北川さん「日本では一人の演奏家として、攻撃的にやることが少ないです。今回のコンサートでは、会場の半分くらいは民族楽器関係者、プロの皆さんです。もちろん日本では、こういう方たちの前で弾く機会は全くないので、独特の緊張感があって初心に戻ることができます。ほとんど誰もバラライカを知らない日本で、一人で広めようと努力しても、モチベーションを高いまま保つのが難しいこともありますが、ここでは多くの音楽家の演奏を聴くことによってモチベーションも上がります。ロシアには、エネルギーをもらいに、情熱を取り戻しに来ているのかもしれません。」
外国人でありながら、まるで自分の身体の一部のようにバラライカを弾く北川さんの演奏は、こだわりの強いロシアの聴衆にも感銘を与えたようだ。筆者は、杖をつきながらも、傾斜の急なコンサートホールの階段を颯爽とのぼる80代の男性に感想を聞いた。
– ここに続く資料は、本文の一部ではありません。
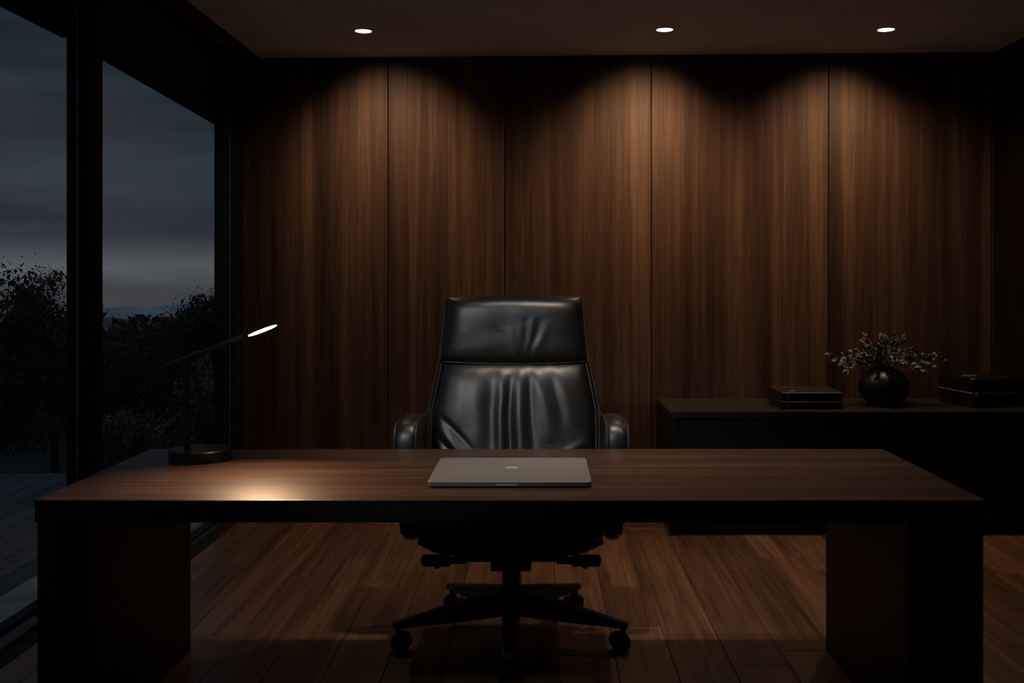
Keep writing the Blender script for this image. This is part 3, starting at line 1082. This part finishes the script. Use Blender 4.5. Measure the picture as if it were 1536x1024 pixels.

「とても良い出来だったよ。彼は表現力にあふれている素晴らしい演奏家だ。オーケストラもそうだけど、彼の演奏にはよどみがないから、彼が発するひとつひとつの音を追っていくことができる。こういうコンサートには、身体が許す限り通いたいね。」
やはり定期的にコンサートに通うという女性二人組は、「素晴らしい演奏でした、あなたの日本のお仲間は本当に私たちを喜ばせてくれた」とわざわざ声をかけてくれた。
北川さんは「民族音楽というと古いイメージがありますが、僕みたいな異国の地の日本人がバラライカを広めることによって、ロシアや世界中の人たちがバラライカって素晴らしい楽器なんだ、と思ってくれれば。僕がその起爆剤になれれば嬉しいし、ロシア人ではないからこそ、できることがあるんじゃないか」と話している。